____ SUPPLIED INFORMATION

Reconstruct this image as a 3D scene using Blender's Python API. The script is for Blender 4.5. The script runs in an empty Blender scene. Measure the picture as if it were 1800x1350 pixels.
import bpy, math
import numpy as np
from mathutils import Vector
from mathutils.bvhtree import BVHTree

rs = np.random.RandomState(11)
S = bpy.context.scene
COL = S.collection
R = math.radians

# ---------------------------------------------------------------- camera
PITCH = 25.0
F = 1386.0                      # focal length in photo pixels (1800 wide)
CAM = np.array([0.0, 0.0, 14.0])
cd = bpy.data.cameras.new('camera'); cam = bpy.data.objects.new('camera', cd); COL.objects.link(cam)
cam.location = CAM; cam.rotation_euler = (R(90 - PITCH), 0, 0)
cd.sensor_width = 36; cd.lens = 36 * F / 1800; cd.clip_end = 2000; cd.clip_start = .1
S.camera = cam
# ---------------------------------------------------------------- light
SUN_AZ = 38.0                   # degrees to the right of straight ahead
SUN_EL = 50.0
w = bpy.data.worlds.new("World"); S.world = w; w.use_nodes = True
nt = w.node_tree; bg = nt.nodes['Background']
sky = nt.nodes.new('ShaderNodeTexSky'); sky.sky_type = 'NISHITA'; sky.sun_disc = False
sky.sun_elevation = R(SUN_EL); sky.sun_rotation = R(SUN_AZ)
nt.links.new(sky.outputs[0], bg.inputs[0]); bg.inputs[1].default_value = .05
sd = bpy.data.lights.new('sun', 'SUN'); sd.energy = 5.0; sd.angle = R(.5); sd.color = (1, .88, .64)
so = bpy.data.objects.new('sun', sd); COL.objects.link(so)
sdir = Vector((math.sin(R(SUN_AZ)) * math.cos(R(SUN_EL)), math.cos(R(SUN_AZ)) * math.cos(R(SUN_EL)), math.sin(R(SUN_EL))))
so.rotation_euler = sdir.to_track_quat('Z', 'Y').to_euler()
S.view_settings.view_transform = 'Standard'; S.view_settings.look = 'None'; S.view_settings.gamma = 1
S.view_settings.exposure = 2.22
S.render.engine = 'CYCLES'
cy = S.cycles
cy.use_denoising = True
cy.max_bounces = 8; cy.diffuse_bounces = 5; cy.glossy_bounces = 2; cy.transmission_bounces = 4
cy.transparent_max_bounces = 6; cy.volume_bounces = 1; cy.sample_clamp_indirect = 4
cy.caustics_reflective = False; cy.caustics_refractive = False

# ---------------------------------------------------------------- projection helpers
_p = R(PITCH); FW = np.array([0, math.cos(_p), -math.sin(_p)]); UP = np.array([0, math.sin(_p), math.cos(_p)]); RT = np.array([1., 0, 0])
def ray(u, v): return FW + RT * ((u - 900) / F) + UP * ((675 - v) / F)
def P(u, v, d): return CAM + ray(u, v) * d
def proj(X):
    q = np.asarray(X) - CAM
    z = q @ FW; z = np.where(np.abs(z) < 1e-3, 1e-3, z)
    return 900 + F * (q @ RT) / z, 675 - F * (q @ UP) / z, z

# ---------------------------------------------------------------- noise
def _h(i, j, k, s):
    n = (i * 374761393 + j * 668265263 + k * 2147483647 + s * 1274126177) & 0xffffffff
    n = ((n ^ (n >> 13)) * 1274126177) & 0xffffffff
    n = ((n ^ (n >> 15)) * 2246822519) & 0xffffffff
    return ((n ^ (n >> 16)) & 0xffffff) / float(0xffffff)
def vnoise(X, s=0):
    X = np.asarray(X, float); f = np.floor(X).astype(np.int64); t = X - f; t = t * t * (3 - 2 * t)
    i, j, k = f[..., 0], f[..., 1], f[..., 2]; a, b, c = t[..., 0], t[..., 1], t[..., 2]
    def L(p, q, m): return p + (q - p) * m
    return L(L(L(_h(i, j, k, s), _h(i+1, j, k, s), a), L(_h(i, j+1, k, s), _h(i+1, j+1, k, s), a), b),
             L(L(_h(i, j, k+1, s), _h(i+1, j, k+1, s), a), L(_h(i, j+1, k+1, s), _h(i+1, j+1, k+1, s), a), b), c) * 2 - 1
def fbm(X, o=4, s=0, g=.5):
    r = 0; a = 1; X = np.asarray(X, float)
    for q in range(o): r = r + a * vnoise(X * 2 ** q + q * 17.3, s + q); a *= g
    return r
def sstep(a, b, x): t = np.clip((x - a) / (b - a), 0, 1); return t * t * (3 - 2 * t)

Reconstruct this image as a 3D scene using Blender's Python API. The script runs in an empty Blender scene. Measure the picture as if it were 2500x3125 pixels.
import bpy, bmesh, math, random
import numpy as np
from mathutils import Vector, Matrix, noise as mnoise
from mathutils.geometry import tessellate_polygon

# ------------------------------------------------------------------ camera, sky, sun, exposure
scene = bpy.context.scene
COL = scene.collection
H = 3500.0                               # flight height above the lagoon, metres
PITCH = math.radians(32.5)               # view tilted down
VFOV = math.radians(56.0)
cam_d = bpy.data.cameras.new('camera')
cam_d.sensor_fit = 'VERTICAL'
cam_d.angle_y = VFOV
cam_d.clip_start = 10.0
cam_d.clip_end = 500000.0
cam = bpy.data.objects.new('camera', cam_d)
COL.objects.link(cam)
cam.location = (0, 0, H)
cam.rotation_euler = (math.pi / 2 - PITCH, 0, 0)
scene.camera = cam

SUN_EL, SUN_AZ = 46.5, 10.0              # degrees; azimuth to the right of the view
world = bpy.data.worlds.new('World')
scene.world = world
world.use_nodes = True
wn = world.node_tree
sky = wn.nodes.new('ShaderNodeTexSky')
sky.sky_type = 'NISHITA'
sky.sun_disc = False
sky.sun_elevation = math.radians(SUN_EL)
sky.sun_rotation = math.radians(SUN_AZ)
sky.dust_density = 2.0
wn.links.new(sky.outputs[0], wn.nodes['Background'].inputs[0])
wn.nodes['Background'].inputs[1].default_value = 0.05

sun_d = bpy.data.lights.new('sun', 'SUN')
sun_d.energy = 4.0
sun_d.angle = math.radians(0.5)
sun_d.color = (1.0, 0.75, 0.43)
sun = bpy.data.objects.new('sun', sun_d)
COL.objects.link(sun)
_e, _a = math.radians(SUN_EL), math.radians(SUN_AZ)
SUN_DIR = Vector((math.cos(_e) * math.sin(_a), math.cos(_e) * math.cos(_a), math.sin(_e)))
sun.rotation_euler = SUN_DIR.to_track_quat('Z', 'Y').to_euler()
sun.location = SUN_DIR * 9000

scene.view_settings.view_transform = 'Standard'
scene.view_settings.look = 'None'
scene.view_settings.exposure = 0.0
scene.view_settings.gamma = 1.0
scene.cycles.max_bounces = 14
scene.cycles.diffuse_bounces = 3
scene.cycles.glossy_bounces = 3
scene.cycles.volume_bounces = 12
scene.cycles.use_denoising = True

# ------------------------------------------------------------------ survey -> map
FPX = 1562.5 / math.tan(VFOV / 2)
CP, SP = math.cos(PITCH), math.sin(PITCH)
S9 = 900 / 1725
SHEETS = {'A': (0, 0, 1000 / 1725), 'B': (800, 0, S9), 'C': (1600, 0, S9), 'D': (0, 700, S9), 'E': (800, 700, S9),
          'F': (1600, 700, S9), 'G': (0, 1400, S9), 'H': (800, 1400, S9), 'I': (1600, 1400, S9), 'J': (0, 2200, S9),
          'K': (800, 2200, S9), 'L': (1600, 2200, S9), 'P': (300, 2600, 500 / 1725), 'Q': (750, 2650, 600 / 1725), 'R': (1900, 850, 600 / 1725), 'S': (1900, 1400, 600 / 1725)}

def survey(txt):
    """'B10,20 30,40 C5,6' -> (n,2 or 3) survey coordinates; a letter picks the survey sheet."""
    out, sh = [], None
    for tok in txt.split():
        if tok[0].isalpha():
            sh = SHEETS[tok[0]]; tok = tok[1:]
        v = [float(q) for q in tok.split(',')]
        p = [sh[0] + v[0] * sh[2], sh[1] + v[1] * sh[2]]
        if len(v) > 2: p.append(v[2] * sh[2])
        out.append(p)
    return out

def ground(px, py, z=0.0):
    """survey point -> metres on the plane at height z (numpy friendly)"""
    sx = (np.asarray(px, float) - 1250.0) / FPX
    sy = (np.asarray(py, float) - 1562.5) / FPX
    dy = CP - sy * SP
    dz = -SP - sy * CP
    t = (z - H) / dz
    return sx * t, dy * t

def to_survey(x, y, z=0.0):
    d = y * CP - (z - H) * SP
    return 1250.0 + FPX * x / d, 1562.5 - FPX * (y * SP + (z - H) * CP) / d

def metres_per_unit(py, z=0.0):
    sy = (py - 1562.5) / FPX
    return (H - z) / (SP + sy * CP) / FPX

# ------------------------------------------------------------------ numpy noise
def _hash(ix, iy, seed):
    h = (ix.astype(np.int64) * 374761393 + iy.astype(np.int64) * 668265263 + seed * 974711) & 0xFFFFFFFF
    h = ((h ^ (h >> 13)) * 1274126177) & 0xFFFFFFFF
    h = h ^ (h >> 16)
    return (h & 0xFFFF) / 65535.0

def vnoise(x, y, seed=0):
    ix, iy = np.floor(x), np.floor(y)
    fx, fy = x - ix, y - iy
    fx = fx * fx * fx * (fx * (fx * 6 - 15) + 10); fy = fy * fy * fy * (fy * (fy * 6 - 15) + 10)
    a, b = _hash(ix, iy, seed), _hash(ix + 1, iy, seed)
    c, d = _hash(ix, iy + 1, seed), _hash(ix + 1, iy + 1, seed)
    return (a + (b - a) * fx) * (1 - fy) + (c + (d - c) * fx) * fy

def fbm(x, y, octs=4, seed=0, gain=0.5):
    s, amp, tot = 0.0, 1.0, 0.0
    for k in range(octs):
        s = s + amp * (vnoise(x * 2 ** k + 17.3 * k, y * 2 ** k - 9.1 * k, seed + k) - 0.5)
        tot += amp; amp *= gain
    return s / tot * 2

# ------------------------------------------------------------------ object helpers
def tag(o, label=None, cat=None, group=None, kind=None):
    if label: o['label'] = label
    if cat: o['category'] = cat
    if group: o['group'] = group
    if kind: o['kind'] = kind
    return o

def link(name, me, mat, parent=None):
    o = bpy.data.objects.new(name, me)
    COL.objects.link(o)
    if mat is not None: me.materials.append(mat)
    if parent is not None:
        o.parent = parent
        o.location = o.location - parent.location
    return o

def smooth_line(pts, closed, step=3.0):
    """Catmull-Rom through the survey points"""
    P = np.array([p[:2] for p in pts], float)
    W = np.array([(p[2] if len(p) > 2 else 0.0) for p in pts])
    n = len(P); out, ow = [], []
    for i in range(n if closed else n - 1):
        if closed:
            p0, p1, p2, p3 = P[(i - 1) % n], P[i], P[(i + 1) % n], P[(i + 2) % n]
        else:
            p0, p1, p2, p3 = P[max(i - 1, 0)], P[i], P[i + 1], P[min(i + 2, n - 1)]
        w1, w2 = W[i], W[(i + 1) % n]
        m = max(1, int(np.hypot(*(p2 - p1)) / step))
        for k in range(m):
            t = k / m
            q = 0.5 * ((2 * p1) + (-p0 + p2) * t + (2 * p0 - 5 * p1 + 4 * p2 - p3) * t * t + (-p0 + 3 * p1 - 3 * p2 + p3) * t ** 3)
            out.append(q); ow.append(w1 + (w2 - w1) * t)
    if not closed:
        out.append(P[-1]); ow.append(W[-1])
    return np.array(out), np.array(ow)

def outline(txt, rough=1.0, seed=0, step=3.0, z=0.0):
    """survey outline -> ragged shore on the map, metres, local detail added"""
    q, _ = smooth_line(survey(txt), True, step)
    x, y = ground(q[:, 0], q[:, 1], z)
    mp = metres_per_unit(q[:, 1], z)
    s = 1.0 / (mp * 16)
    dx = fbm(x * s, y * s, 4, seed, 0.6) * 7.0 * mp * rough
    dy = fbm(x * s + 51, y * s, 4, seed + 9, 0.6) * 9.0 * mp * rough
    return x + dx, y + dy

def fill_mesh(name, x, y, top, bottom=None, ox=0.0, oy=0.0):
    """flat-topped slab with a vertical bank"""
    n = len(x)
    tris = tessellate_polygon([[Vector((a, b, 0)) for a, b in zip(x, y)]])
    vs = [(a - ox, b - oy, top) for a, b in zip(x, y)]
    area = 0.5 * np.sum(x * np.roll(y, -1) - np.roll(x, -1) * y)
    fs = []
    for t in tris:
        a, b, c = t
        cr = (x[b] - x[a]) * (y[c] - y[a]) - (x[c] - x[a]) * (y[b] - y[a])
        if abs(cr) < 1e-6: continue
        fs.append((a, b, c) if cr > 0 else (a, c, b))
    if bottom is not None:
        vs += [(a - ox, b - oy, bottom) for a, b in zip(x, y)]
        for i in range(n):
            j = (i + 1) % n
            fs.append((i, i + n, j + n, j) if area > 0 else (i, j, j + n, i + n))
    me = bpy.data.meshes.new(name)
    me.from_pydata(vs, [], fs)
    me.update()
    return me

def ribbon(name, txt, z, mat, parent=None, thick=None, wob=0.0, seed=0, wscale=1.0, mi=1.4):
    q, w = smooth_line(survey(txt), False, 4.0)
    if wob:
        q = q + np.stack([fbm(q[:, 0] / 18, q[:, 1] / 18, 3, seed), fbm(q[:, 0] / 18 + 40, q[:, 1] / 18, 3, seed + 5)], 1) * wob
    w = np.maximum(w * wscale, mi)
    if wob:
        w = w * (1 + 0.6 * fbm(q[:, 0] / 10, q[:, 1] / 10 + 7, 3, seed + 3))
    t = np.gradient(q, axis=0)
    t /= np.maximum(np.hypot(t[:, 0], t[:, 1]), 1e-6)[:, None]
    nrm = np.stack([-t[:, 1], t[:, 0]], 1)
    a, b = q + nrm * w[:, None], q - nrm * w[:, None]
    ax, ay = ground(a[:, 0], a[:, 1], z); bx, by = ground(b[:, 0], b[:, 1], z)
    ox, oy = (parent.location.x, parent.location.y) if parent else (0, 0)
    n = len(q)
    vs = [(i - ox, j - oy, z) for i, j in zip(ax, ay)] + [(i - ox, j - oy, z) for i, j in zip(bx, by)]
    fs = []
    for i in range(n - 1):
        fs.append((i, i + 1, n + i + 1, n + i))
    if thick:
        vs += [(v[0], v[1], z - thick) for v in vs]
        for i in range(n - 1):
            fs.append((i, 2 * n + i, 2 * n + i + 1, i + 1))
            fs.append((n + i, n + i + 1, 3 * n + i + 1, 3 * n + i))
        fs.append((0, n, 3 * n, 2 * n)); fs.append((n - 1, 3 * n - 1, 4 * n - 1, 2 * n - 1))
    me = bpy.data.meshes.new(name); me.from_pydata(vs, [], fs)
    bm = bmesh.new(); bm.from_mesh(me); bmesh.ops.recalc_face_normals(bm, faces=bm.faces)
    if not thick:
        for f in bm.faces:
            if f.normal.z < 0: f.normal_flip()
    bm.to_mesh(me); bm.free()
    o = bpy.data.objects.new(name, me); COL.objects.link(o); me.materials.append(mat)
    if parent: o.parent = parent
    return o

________

WRITTEN TASK: Please give back only the lines between the first line of the entries and the line with "R = math.radians", both ends included, word for word.

OUTPUT OF THE TASK:
Reconstruct this image as a 3D scene using Blender's Python API. The script is for Blender 4.5. The script runs in an empty Blender scene. Measure the picture as if it were 1800x1350 pixels.
import bpy, math
import numpy as np
from mathutils import Vector
from mathutils.bvhtree import BVHTree

rs = np.random.RandomState(11)
S = bpy.context.scene
COL = S.collection
R = math.radians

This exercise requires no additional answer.